Item 3.03. Material Modification to Rights of Security Holders.
On July 19, 2019, Kyto Technology and Life Science, Inc. (the “
Registrant
”) changed its state of incorporation from the State of Florida to the State of Delaware (the “
Reincorporation
”) pursuant to a plan of conversion dated August 24, 2012 (the “
Plan of Conversion
”). The Reincorporation was accomplished by filing: (i) a Florida certificate of conversion with the Florida Department of State Division of Corporations (the “
Florida Certificate of Conversion
”); (ii) a certificate of conversion (the “
Delaware Certificate of Conversion
”) with the Secretary of State of the State of Delaware; and (iii) a certificate of incorporation (the “
Delaware Certificate of Incorporation
”) with the Secretary of State of the State of Delaware. In connection with the Reincorporation, the Registrant’s board of directors adopted new bylaws in the form attached to the Plan of Conversion (the “
Delaware Bylaws
”).
The Reincorporation was previously submitted to a vote of, and approved by, the Registrant’s stockholders at a special meeting of the stockholders of the Registrant held on July 2, 2019. Upon the effectiveness of the Reincorporation:
the Registrant’s affairs ceased being governed by Florida corporation laws, the Registrant’s existing articles of incorporation and the Registrant’s existing bylaws and became subject to Delaware corporation laws, the Delaware Certificate of Incorporation and the Delaware Bylaws;
the Registrant as a Delaware corporation after the Reincorporation (“
Kyto Delaware
”) (i) is deemed to be the same entity as the Registrant as a Florida corporation before the Reincorporation (“Kyto Florida”) for all purposes under the laws of Delaware, (ii) continues to have all of the rights, privileges and powers of Kyto Florida, (iii) continues to possess all of the properties of Kyto Florida, and (iv) continues to have all of the debts, liabilities and obligations of Kyto Florida;
each outstanding (i) share of Kyto Florida common stock, $0.001 par value per share, shall convert to an outstanding share of Kyto Delaware common stock, $0.01 par value per share, (ii) option to acquire shares of Kyto Florida common stock shall convert to an equivalent option to acquire shares of Kyto Delaware common stock, (iii) warrant or other right to acquire shares of Kyto Florida common stock shall convert to an equivalent warrant or other right to acquire shares of Kyto Delaware common stock, (iv) certificate representing shares of Kyto Florida common stock shall convert to an equivalent certificate representing shares of Kyto Delaware common stock, and (v) share of Kyto Florida Class A Preferred Stock, $1.00 par value per share shall convert to an outstanding share of Kyto Delaware Class A Preferred Stock, $0.01 par value per share;
each employee benefit plan, stock option plan and other equity-based plans of Kyto Florida continues to be an employee benefit plan, stock option plan and other equity-based plans of Kyto Delaware; and
each director and officer of Kyto Florida continues to hold their respective offices with Kyto Delaware.

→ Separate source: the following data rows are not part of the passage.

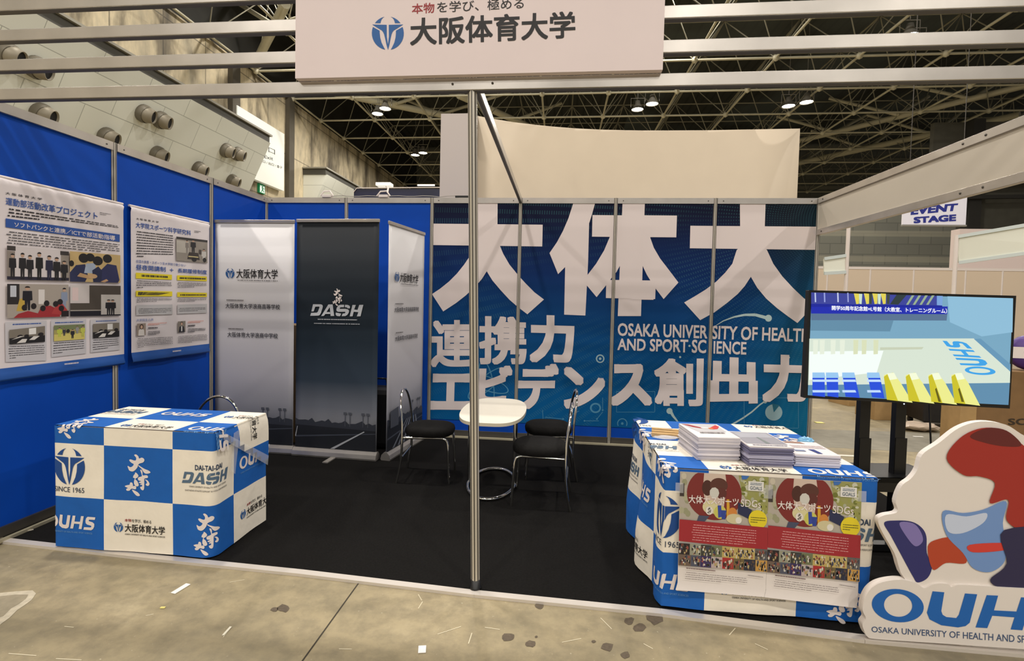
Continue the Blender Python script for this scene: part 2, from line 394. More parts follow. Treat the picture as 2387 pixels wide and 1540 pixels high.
class Print:
    """flat printing on a surface: place(u, v, lift) -> 3-D; colours become material slots; later items lie a hair above earlier ones"""
    def __init__(s, place, step=.0004): s.place = place; s.mb = MB(); s.mats = []; s.h = .0006; s.step = step
    def mi(s, m):
        if m not in s.mats: s.mats.append(m)
        return s.mats.index(m)
    def up(s): s.h += s.step; return s
    def poly(s, pts, m): s.up(); s.mb.poly([s.place(x, y, s.h) for x, y in pts], s.mi(m)); return s
    def polys(s, lists, m, lap=False):
        s.up()
        for pts in lists:
            if lap: s.up()
            s.mb.poly([s.place(x, y, s.h) for x, y in pts], s.mi(m))
        return s
    def batch(s, items):
        """[(points, material)] at practically one height"""
        s.up()
        for i, (pts, m) in enumerate(items): s.mb.poly([s.place(x, y, s.h + (i % 7) * 2e-5) for x, y in pts], s.mi(m))
        return s
    def rect(s, x0, y0, x1, y1, m): return s.poly([(x0, y0), (x1, y0), (x1, y1), (x0, y1)], m)
    def text(s, body, q, m, bold=0.0, space=1.0, shear=0.0, res=3):
        s.up(); copies, fs, _ = glyphs(body, bold, space, shear, res)
        for i, vs in enumerate(copies): s.mb.add([s.place(*bil(q, x, y), s.h + i * 3e-5) for x, y in vs], fs, s.mi(m))
        s.h += 2e-4 if bold else 0
        return s
    def tbox(s, body, x0, y0, x1, y1, m, **k):      # y0 = top, y1 = bottom in the frame
        return s.text(body, ((x0, y0), (x1, y0), (x1, y1), (x0, y1)), m, **k)
    def disc(s, cx, cy, rx, ry, m, n=28): return s.poly([(cx + rx * math.cos(2 * math.pi * k / n), cy + ry * math.sin(2 * math.pi * k / n)) for k in range(n)], m)
    def ring(s, cx, cy, rx, ry, w, m, a0=0, a1=360, n=28):
        a = [math.radians(a0 + (a1 - a0) * k / n) for k in range(n + 1)]
        return s.polys([[(cx + (rx) * math.cos(a[i]), cy + (ry) * math.sin(a[i])), (cx + (rx) * math.cos(a[i + 1]), cy + (ry) * math.sin(a[i + 1])),
                         (cx + (rx - w) * math.cos(a[i + 1]), cy + (ry - w) * math.sin(a[i + 1])), (cx + (rx - w) * math.cos(a[i]), cy + (ry - w) * math.sin(a[i]))] for i in range(n)], m)
    def lines(s, q, rows, m, seed=0, fill=.5, last=.6):
        """small running text too small to read: broken dashes"""
        R = random.Random(seed); L = []
        for r in range(rows):
            ya = 1 - (r + .5 - fill / 2) / rows; yb = 1 - (r + .5 + fill / 2) / rows
            x = R.uniform(0, .03) if r else .03; end = 1.0 if r < rows - 1 else last
            while x < end - .01:
                w = R.uniform(.012, .05); e = min(end, x + w)
                L.append([bil(q, x, ya), bil(q, e, ya), bil(q, e, yb), bil(q, x, yb)]); x = e + R.choice((.004, .006, .008, .016))
        return s.polys(L, m)
    def mark(s, shapes, q, m): return s.polys([[bil(q, x, y) for x, y in p] for p in shapes], m)
    def emblem(s, q, m, gap=.05):
        """round emblem: domed crescent pieces above, T shaped wings and two leaves below"""
        P = lambda pts: [bil(q, (x + 1) / 2, (y + 1) / 2) for x, y in pts]
        arc = lambda a, b, n=10, r=1.0: [(r * math.cos(math.radians(a + (b - a) * k / n)), r * math.sin(math.radians(a + (b - a) * k / n))) for k in range(n + 1)]
        L = []
        for sx in (1, -1):
            f = lambda pts: P([(sx * x, y) for x, y in pts])
            L.append(f(arc(37, 79) + [(.3, .92), (.38, .82), (.43, .7), (.45, .6)]))
            L.append(f([(.065, .5), (.97, .52), (.78, .4), (.56, .27), (.38, .17), (.29, .06), (.23, -.08), (.16, -.37), (.09, -.7), (0, -1.0), (0, -.68), (.065, -.2)]))
            L.append(f(arc(22, -80) + [(.27, -.82), (.4, -.56), (.48, -.26), (.505, -.02), (.51, .15)]))
        return s.polys(L, m)
    def build(s, name, parent, label=None): return s.mb.build(name, s.mats, parent, label)
def place_plane(fn, n):
    n = Vector(n).normalized()
    return lambda u, v, h: fn(u, v) + n * h
def zoom(x0, y0, k):                                  # a magnified view's coordinates -> photograph coordinates
    return lambda *pts: [(x0 + x * k, y0 + y * k) for x, y in pts]

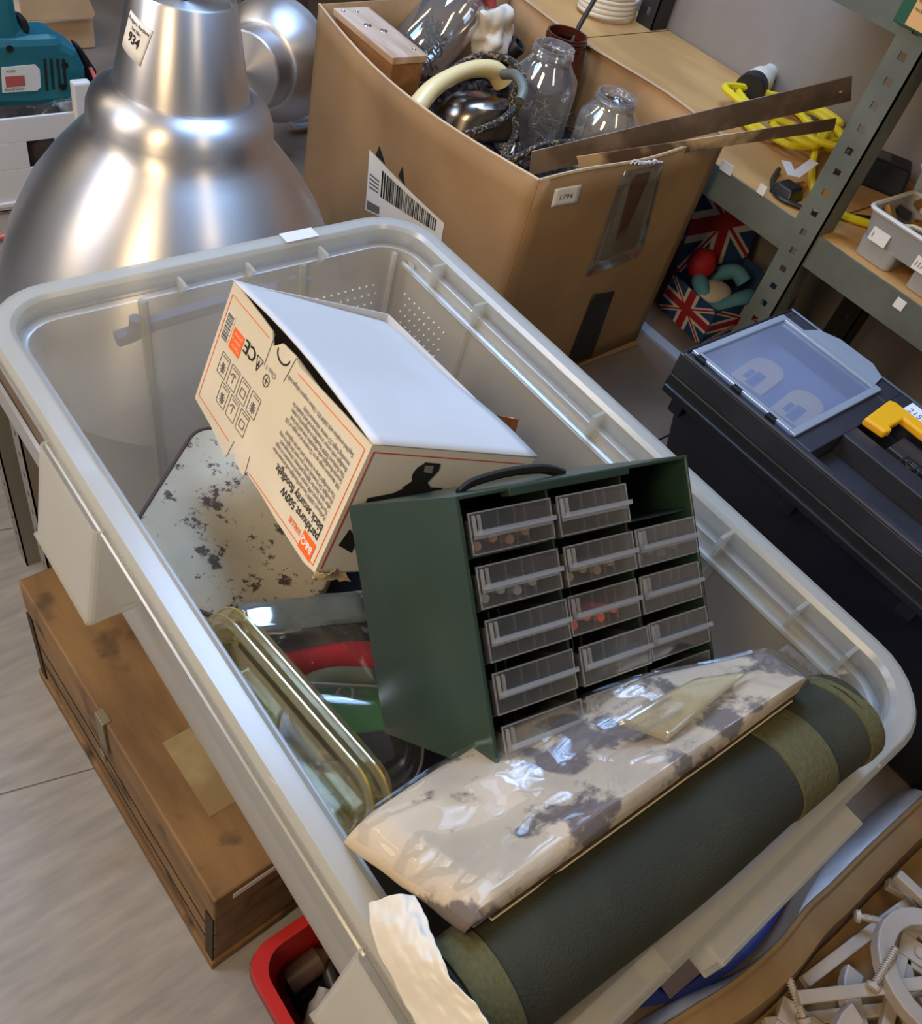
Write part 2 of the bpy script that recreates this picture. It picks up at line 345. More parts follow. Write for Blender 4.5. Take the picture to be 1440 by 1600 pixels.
# ================================================================ pendant lamp
lM = T((.362, 1.152, ZT)) @ RY(3.2) @ RX(-2.2)
lamp = thing('pendant_lamp', 'large brushed aluminium pendant lamp standing upright, bell shade down, behind the tub', 'lamp', T((0, 0, .0205)) @ lM)
bm = bmesh.new(); lathe(bm, [(.268, 0), (.272, .003), (.271, .012), (.268, .05), (.258, .12), (.236, .195), (.203, .262), (.170, .308), (.147, .334), (.133, .349), (.1265, .360), (.1245, .371), (.1235, .384), (.118, .398), (.108, .408), (.096, .413), (.089, .415)], 96)
obj('shade', bm, m_steel, lamp, smooth=True, solid=.0015)
bm = bmesh.new(); lathe(bm, [(.0895, .414), (.0895, .417), (.0665, .532), (.064, .5345), (.062, .532), (.058, .528), (.008, .526)], 64, cap1=True)
obj('neck', bm, m_steel, lamp, smooth=True)
bm = bmesh.new(); tube(bm, smoothpath([(0, 0, .527), (0, 0, .545), (.002, .003, .60), (.02, .03, .70), (.12, .10, .80)], 5), .0055, 8); obj('cord', bm, m_blackflat, lamp, smooth=True)
# lot sticker on the neck cone
def cone(u, z, off=.0006):   # u = metres along the girth
    r = .0895 + (z - .417) / .115 * (.0665 - .0895) + off; a = radians(ANG) + u / r
    return Vector((r*cos(a), r*sin(a), z))
ANG = -166; tilt = radians(-14)
def stk(off): return lambda x, y: cone(x*cos(tilt) - y*sin(tilt), .487 + x*sin(tilt) + y*cos(tilt), off)
f = stk(.0005); bm = bmesh.new(); grid(bm, lambda u, v: f(-.021 + .042*u, -.024 + .046*v), 12, 4)
obj('lot_sticker', bm, m_white, lamp, solid=.0003, smooth=True, label='white lot sticker numbered 934')
st = [o for o in lamp.children if o.name.startswith('lot_sticker')][0]
for s, sz, yy, bd in (('Rodgers Auctions', .0062, .0135, .0001), ('Lot No.:', .006, .006, .0001), ('934', .0165, -.0085, .0004)):
    text('print', s, sz, (lambda yy: lambda x, y: stk(.0012)(x, y + yy))(yy), m_ink, st, bold=bd, align='CENTER', xs=.86)
# second lamp head lying on its side
c = Pz(392, 108, -.20); ax = Vector((.62, .62, -.16)).normalized(); ax = (ax + Vector((.25, -.05, 0))).normalized()
q = ax.to_track_quat('Z', 'Y').to_matrix().to_4x4()
l2 = thing('pendant_lamp', 'smaller aluminium pendant lamp shade lying on its side behind the large one', 'lamp', T(c) @ q)
bm = bmesh.new(); lathe(bm, [(.001, -.03), (.072, -.03), (.075, -.027), (.078, .03)], 48, cap0=True); obj('neck', bm, m_steel, l2, smooth=True)
bm = bmesh.new(); lathe(bm, [(.078, .03), (.088, .036), (.108, .06), (.120, .09), (.124, .13)], 64); obj('shade', bm, m_steel, l2, smooth=True, solid=.0015)

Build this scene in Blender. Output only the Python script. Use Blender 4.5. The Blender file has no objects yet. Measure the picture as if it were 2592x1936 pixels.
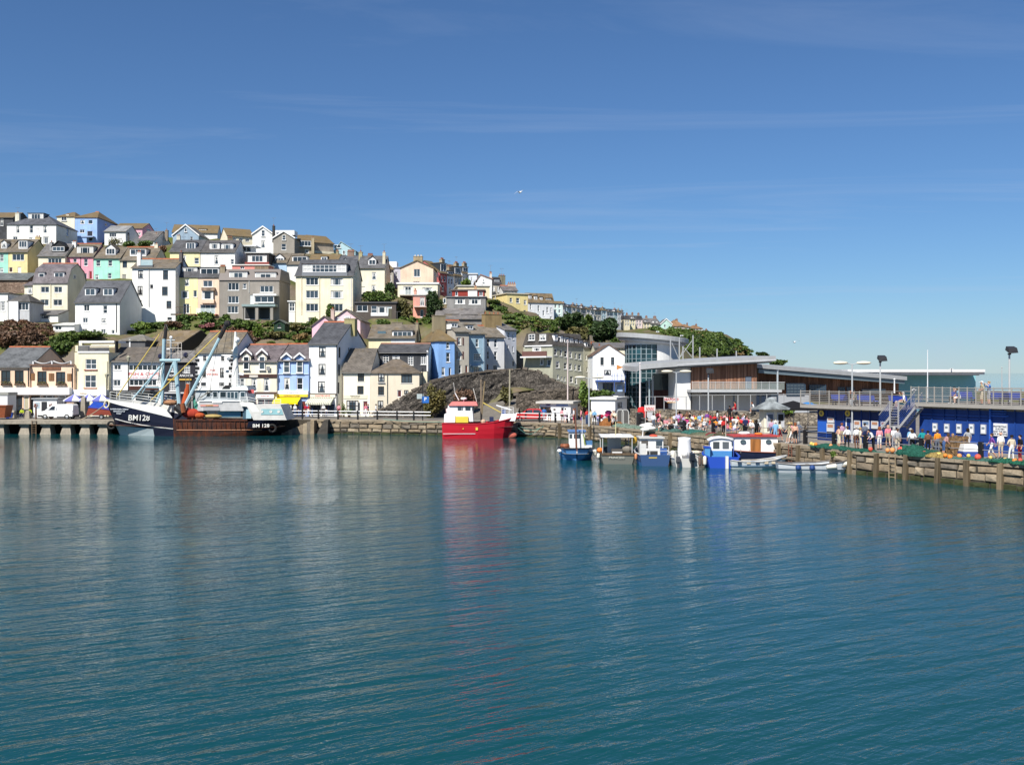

The foregoing description of the Reincorporation and the Plan of Conversion does not purport to be complete and is qualified in its entirety by reference to the full text of the Plan of Conversion, a copy of which is filed herewith as Exhibit 2.1 and incorporated herein by reference. A more detailed description of the Plan of Conversion, and the effects of the Reincorporation, is set forth in Proposal No. 6 of the Registrant’s proxy statement (the “
Registrant’s Proxy Statement
”) filed with the Securities and Exchange Commission (the “
SEC
”) on June 17, 2019, which description is incorporated in its entirety herein by reference. The Delaware Certificate of Conversion, the Delaware Certificate of Incorporation, the Delaware Bylaws, the Class A Certificate of Designations and the Florida Certificate of Conversion are also filed herewith as Exhibits 3.1, 3.2, 3.3, 3.4 and 3.5 respectively, and incorporated herein by reference.
No action will be required on the part of the Registrant’s stockholders to receive shares of Kyto Delaware upon completion of the Reincorporation. Pursuant to the Plan of Conversion, the issued and outstanding shares of common stock of the Registrant will automatically be converted into shares of common stock of Kyto Delaware and certificates representing shares of common stock of the Registrant will automatically be deemed to represent shares of common stock of Kyto Delaware.